Advanced Threat Analytics (ATA) found that the problem impacts staffing, operational business models and security effectiveness. Additionally, the survey found that incident responders often cope with this problem by either reducing the sensitivity of security equipment or ignoring alerts altogether.

ATA polled nearly 50 MSSPs to evaluate the state of incident response within their security operations centers (SOCs). Nearly 45% of respondents investigate 10 or more alerts each day (22% investigate 10 and 20 alerts each day, 11% investigate 20-40 daily, and 11% investigate 50 or more).

This is time-consuming: 64% state that, on average, it takes 10 minutes or more to investigate each alert; 33% say it takes between 10 and 20 minutes to investigate each alert, 20% say it takes between 20 and 30 minutes, and 11% state it takes 30 minutes or more.

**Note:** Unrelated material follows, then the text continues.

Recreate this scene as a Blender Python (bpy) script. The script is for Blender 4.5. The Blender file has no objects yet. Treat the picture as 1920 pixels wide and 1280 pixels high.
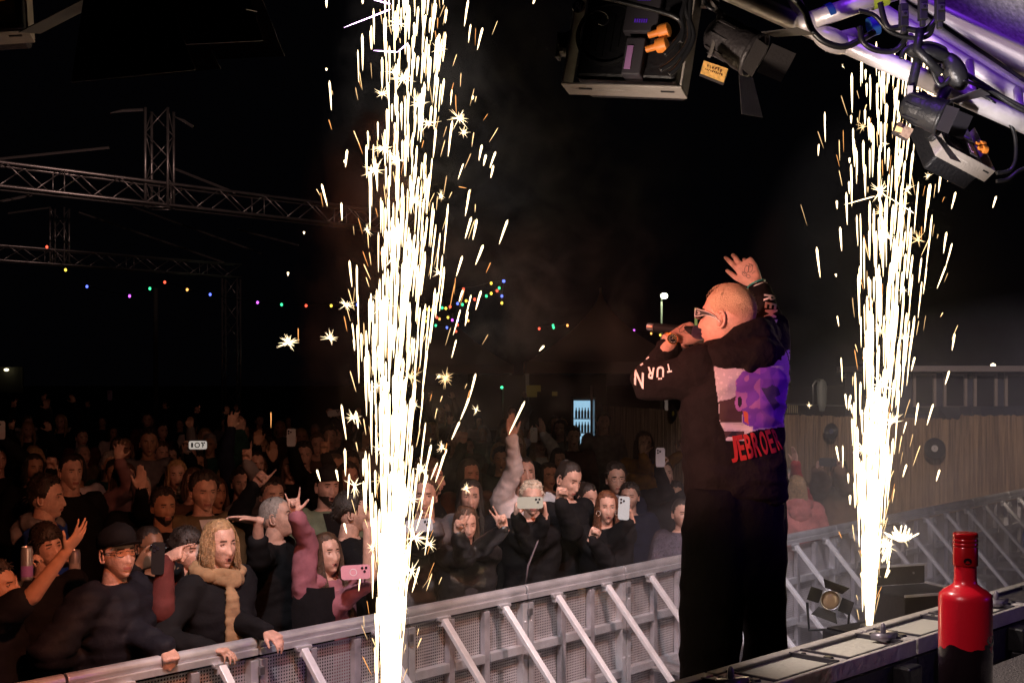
import bpy, bmesh, math, random
import numpy as np
from mathutils import Vector, Matrix, noise
from mathutils.bvhtree import BVHTree
R = math.radians
random.seed(7)
sc = bpy.context.scene
COL = sc.collection
# ---------------------------------------------------------------- camera
HC = 2.48                      # lens height over the ground
F = 2400.0                     # focal length in pixels of the 1920 px wide photograph (45 mm)
cam_d = bpy.data.cameras.new('camera'); cam = bpy.data.objects.new('camera', cam_d); COL.objects.link(cam)
cam.location = (0, 0, HC); cam.rotation_euler = (R(90), 0, 0)
cam_d.lens = 45; cam_d.sensor_width = 36; cam_d.shift_y = 60/1920; cam_d.clip_end = 900; cam_d.clip_start = .05
sc.camera = cam
# ---------------------------------------------------------------- world, exposure
w = bpy.data.worlds.new("World"); sc.world = w; w.use_nodes = True
bgn = w.node_tree.nodes['Background']
bgn.inputs[0].default_value = (.34, .32, .46, 1); bgn.inputs[1].default_value = .0017
sc.view_settings.view_transform = 'Standard'; sc.view_settings.look = 'None'
sc.view_settings.exposure = 0; sc.view_settings.gamma = 1
sc.cycles.max_bounces = 5; sc.cycles.diffuse_bounces = 2; sc.cycles.glossy_bounces = 2
sc.cycles.transparent_max_bounces = 12; sc.cycles.volume_bounces = 0; sc.cycles.transmission_bounces = 3
sc.cycles.use_denoising = True
sc.cycles.sample_clamp_indirect = 3
sc.cycles.volume_step_rate = 2.0
sc.cycles.volume_max_steps = 96
# ---------------------------------------------------------------- stage geometry in plan
ST = .98                        # stage deck height
DIR = Vector((.655, .756, 0)).normalized()      # barrier and stage edge run this way
NRM = Vector((-DIR.y, DIR.x, 0))                # towards the crowd
def P(px, py, Y): return Vector(((px-960)/F*Y, Y, HC+(700-py)/F*Y))
# ---------------------------------------------------------------- lights
def light(kind, name, loc, energy, color, target=None, size=.1, angle=60, blend=.5):
    d = bpy.data.lights.new(name, kind); d.energy = energy; d.color = color
    if kind in ('POINT', 'SPOT'): d.shadow_soft_size = size
    if kind == 'SPOT': d.spot_size = R(angle); d.spot_blend = blend
    o = bpy.data.objects.new(name, d); COL.objects.link(o); o.location = loc
    if target is not None:
        o.rotation_euler = (Vector(target)-Vector(loc)).to_track_quat('-Z', 'Y').to_euler()
    return o
FL = Vector((-.388, 3.96, ST+.25)); FR = Vector((1.745, 6.25, ST+.25))
WARM = (1, .70, .42)
for z, e in ((.55, 8), (1.15, 6), (1.9, 4)):
    light('POINT', 'spark_light', FL+Vector((.02, 0, z)), e, WARM, size=.07)
for z, e in ((.45, 14), (1.1, 11), (1.9, 6)):
    light('POINT', 'spark_light', FR+Vector((.02, 0, z)), e, WARM, size=.07)
light('SPOT', 'crowd_wash_red', (-.35, 3.75, 3.3), 340, (1, .29, .14), (-1.75, 5.9, 1.0), .04, 80, 1)
light('SPOT', 'crowd_wash_red', (1.25, 6.0, 3.5), 210, (1, .32, .17), (.35, 8.3, 1.0), .04, 66, 1)
light('SPOT', 'rear_fill', (1.0, 3.4, 4.7), 190, (1, .42, .28), (-5, 17, 1.2), .1, 44, 1)  # added spot without a visible source, lifts the dark rear rows
light('SPOT', 'fence_fill', (3.0, 9.0, 4.4), 2500, (1, .78, .62), (6.4, 20, 1.1), .1, 46, .9)  # extra unseen lamp put in to brighten the reed fence
light('SPOT', 'truss_fill', (1.5, 2.2, 4.6), 4200, (1, .66, .56), (-8.7, 21.5, 6.4), .1, 17, .6)  # added unseen spot that brightens the near gantry beam
light('SPOT', 'truss_fill', (1.5, 2.2, 4.6), 2700, (1, .66, .56), (-4.8, 26, 6.9), .1, 15, .6)  # second added spot for the gantry beams
light('SPOT', 'pit_wash_lilac', (-.6, 4.3, 4.3), 470, (1, .93, .97), (-.1, 6.9, .35), .06, 62, .5)
light('SPOT', 'pit_wash_lilac', (1.35, 5.75, 4.4), 450, (1, .91, .96), (1.3, 8.6, .35), .06, 56, .5)
light('SPOT', 'pit_wash_lilac', (3.0, 7.0, 4.6), 480, (.95, .82, .9), (3.3, 9.6, .6), .1, 62, .6)
light('SPOT', 'face_light_red', (-1.2, 2.9, 2.75), 430, (1, .42, .34), (.75, 4.72, 2.5), .05, 28, .6)
light('SPOT', 'face_light_red', (-1.5, 4.3, 3.4), 130, (1, .10, .03), (.72, 4.75, 2.62), .05, 16, .6)
light('SPOT', 'back_light_violet', (3.0, 3.7, 3.3), 85, (.30, .04, 1), (.95, 4.8, 2.25), .08, 24, .7)
light('SPOT', 'roof_light_violet', (.55, 2.2, 4.5), 105, (.26, .05, 1), (1.45, 3.4, 3.3), .08, 42, .7)
light('SPOT', 'bottle_fill', (-.3, 1.1, 3.1), 40, (1, .75, .75), (.75, 2.12, 2.1), .04, 26, .5)  # helper spot added to brighten the red bottle
light('SPOT', 'panel_fill_white', (.2, 1.9, 2.2), 300, (1, .90, .86), (1.62, 3.98, 3.72), .05, 15, .7)  # added white spot that pales the corner roof panel
light('SPOT', 'panel_fill_white', (.75, 2.0, 4.2), 190, (1, .92, .88), (1.72, 4.05, 3.95), .05, 22, .8)  # another added spot, whitens the clear panel from above
light('SPOT', 'booth_light_violet', (2.6, 1.9, 2.6), 7, (.2, .03, 1), (.95, 2.4, 1.85), .05, 55, .7)
light('SPOT', 'deck_light_warm', (.0, 2.6, 3.3), 95, (1, .85, .75), (1.0, 2.5, 1.95), .05, 50, .7)
light('SPOT', 'rig_fill_warm', (-.25, 2.35, 2.4), 120, (1, .80, .64), (1.15, 3.5, 3.35), .05, 50, .8)  # added mid-air spot standing in for fountain light on the rig
# ---------------------------------------------------------------- materials
MATS = {}
def nt(m): return m.node_tree.nodes, m.node_tree.links
def mat(name, col, rough=.6, metal=0., bump=0., bscale=60., var=0., vscale=8., spec=.5, sheen=0., coat=0., emis=None, es=0.):
    if name in MATS: return MATS[name]
    m = bpy.data.materials.new(name); m.use_nodes = True; n, l = nt(m)
    b = n['Principled BSDF']
    b.inputs['Base Color'].default_value = (*col, 1); b.inputs['Roughness'].default_value = rough
    b.inputs['Metallic'].default_value = metal; b.inputs['Specular IOR Level'].default_value = spec
    if sheen: b.inputs['Sheen Weight'].default_value = sheen
    if coat: b.inputs['Coat Weight'].default_value = coat
    tc = n.new('ShaderNodeTexCoord')
    if var:
        t = n.new('ShaderNodeTexNoise'); t.inputs['Scale'].default_value = vscale; t.inputs['Detail'].default_value = 5
        r = n.new('ShaderNodeValToRGB'); r.color_ramp.elements[0].position = .3; r.color_ramp.elements[1].position = .7
        a = [max(0, c*(1-var)) for c in col]; c2 = [min(1, c*(1+var)) for c in col]
        r.color_ramp.elements[0].color = (*a, 1); r.color_ramp.elements[1].color = (*c2, 1)
        l.new(tc.outputs['Object'], t.inputs['Vector']); l.new(t.outputs['Fac'], r.inputs[0]); l.new(r.outputs[0], b.inputs['Base Color'])
    if bump:
        t = n.new('ShaderNodeTexNoise'); t.inputs['Scale'].default_value = bscale; t.inputs['Detail'].default_value = 4
        bp = n.new('ShaderNodeBump'); bp.inputs['Strength'].default_value = bump; bp.inputs['Distance'].default_value = .01
        l.new(tc.outputs['Object'], t.inputs['Vector']); l.new(t.outputs['Fac'], bp.inputs['Height']); l.new(bp.outputs[0], b.inputs['Normal'])
    if emis:
        b.inputs['Emission Color'].default_value = (*emis, 1); b.inputs['Emission Strength'].default_value = es
    MATS[name] = m
    return m
def cloth(name, col, rough=.85, bump=.5, sheen=.0): return mat(name, col, rough, 0, bump, 22, .25, 14, .2, sheen)
def emit(name, col, s, sample=False):
    if name in MATS: return MATS[name]
    m = bpy.data.materials.new(name); m.use_nodes = True; n, l = nt(m)
    n.remove(n['Principled BSDF']); e = n.new('ShaderNodeEmission'); e.inputs[0].default_value = (*col, 1); e.inputs[1].default_value = s
    l.new(e.outputs[0], n['Material Output'].inputs[0])
    m.cycles.emission_sampling = 'AUTO' if sample else 'NONE'
    MATS[name] = m
    return m
# ---------------------------------------------------------------- tagging
def tag(o, label=None, cat=None, group=None, kind=None):
    if label: o['label'] = label
    if cat: o['category'] = cat
    if group: o['group'] = group
    if kind: o['kind'] = kind
    return o
def empty(name, loc, label, cat, group=None, rz=0):
    o = bpy.data.objects.new(name, None); COL.objects.link(o); o.location = loc; o.rotation_euler = (0, 0, rz)
    o.empty_display_size = .1
    return tag(o, label, cat, group)
def copy_tree(o, parent=None):
    c = o.copy(); COL.objects.link(c); c.parent = parent
    for ch in list(o.children): copy_tree(ch, c)
    return c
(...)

Unfortunately, a full 44% of respondents report a 50% or higher false-positive rate: About a fifth (22%) experience a 50-75% false-positive rate, while the rest report a rate of 75-99%.

“This research shows that MSSPs are still on the receiving end of an oppressive number of daily security alerts, forcing many analysts and incident responders to spend hours – in some cases, more than five – each day investigating them, many of which turn out to be false-positives,” said Alin Srivastava, president, ATA. “Devoting so much time to benign alerts severely compromises security effectiveness, as analysts are distracted from acting on actual threats and incidents.”

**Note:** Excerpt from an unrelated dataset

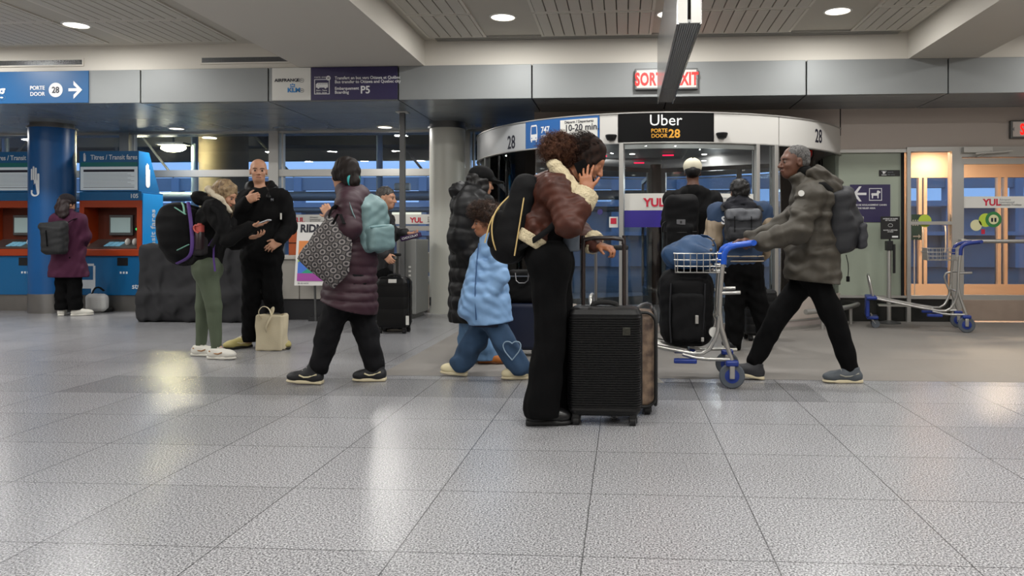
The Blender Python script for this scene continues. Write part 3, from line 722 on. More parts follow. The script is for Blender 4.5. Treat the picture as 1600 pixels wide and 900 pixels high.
for x in (bq[0]+.03, bq[1]-.03): t.cyl((0,0), .012, 0, .003, 12, M=Matrix.Translation((x, YS-.001, bq[2]-.012)) @ Matrix.Rotation(math.pi/2, 4, 'X'))
rel(t.build('bus_pictogram', M_wtxt), r)
q = P_(513, 122); disc('number_disc', (q.x, q.z), .028, M_wtxt, r, YS-.002); text('28', .03, (q.x, YS-.006, q.z-.01), M_btxt, r, align='CENTER')
text('PORTE / DOOR', .024, P_(491, 122), M_wtxt, r); text('Hors - Terre', .025, P_(494, 142.4), M_wtxt, r, bold=.02); text('Gares - Arrets', .022, P_(494, 145.9), M_wtxt, r, bold=.02)
# ------------------------------------------------------------------ hanging blade sign
zbs = 2.28
pn = onZ(1075, 36, zbs); pf = onZ(1041, 160, zbs)
y0, y1 = pn.y, pf.y; xc = (pn.x+pf.x)/2; hw = .066
g = thing('hanging_blade_sign', 'long ribbed aluminium blade sign hung under the ceiling, seen end-on', 'sign', (xc, y0, zbs))
M_rib = mat('ribbed_aluminium', '#9A9B9A', .45, .2); zt2 = 2.84
t = MB(); n = 10; w = 2*hw/n
t.box(xc-hw, xc+hw, y0, y1, zbs+.008, zbs+.02)
for i in range(n): t.box(xc-hw+i*w+.0025, xc-hw+(i+1)*w-.0025, y0, y1, zbs, zbs+.012)
t.box(xc-hw, xc+hw, y0+1.95, y0+1.965, zbs-.002, zbs+.01)
rel(t.build('ribbed_underside', M_rib), g)
t = MB()
for s in (-1, 1): t.box(xc+s*hw-.006, xc+s*hw+.006, y0, y1+.03, zbs-.006, zt2)
rel(t.build('side_panel', mat('side_panel', '#B0B0B0', .2, .8)), g)
t = MB(); t.box(xc-hw, xc-.01, y0-.004, y0+.02, zbs, zt2); rel(t.build('end_cap', M_white), g)
t = MB(); t.box(xc+.01, xc+hw, y0-.004, y0+.02, zbs, zt2); rel(t.build('end_cap', M_alu), g)
t = MB(); t.box(xc-hw, xc+hw, y0, y1, zt2-.015, zt2); rel(t.build('top_rail', M_alu), g)
for y in (y0+.25, y1-.25):
    t = MB(); t.rod((xc, y, zt2), (xc, y, ZC), .012); rel(t.build('hanger_rod', M_alu), g)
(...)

Staff inefficiency isn’t the only outcome associated with alert overload. It’s also forcing SOCs to compromise in other critical areas as well. When asked what they do if their SOC has too many alerts for analysts to process, respondents said they tune specific alerting features or thresholds to reduce alert volume (67%); ignore certain categories of alerts (38%); turn off high-volume alerting features (27%); and hire more analysts (24%).

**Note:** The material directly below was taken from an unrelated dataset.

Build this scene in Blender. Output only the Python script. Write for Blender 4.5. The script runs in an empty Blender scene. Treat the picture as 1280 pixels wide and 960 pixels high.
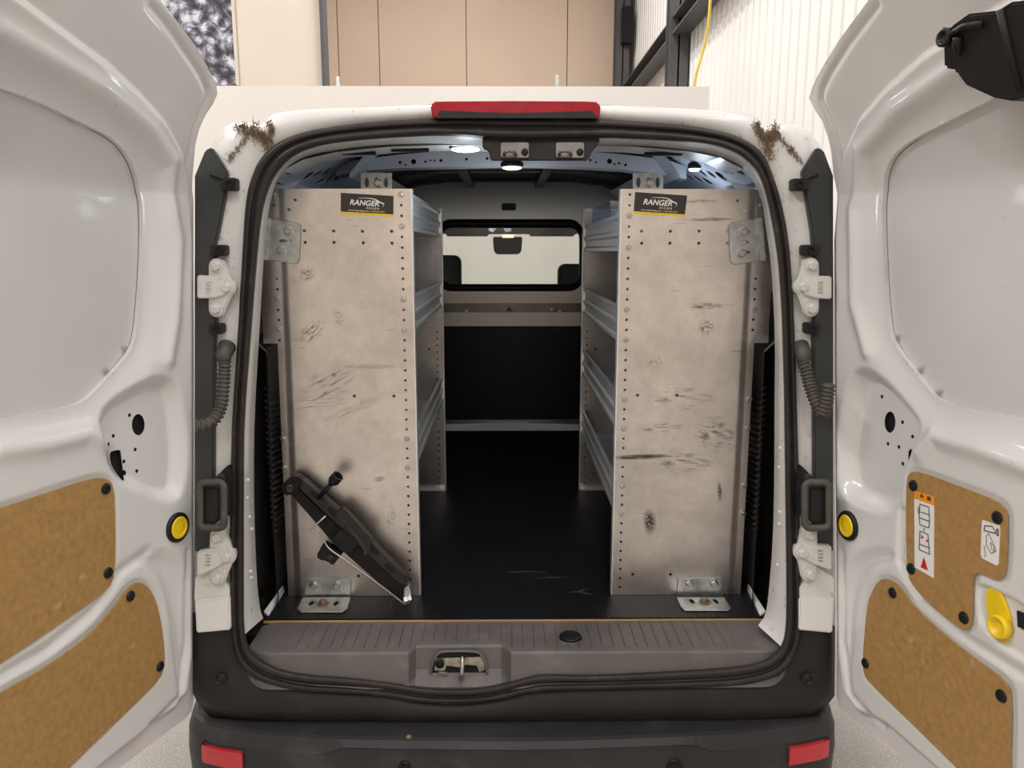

“Many MSSPs are expanding their teams in an effort to keep up with alert volume, which isn’t a sustainable model, while others change operational processes, like turning off security features or ignoring certain alerts, which greatly increases the risk that legitimate security events will go undetected,” continued Srivastava. “The most effective way for MSSPs to break free from alert tyranny is to invest in technology that decreases the number of incidents generated rather than in traditional SIEM [security information and event management] and incident orchestration solutions, which only reduce the time it takes to investigate each one.”

When survey respondents were asked what they felt was the main responsibility of their job, 70% said analyzing and remediating security threats; 20% said limiting the number of alerts sent to clients for review; 5% said investigating as many alerts as possible; and the remaining 5% said reducing the time it takes to investigate a security alert.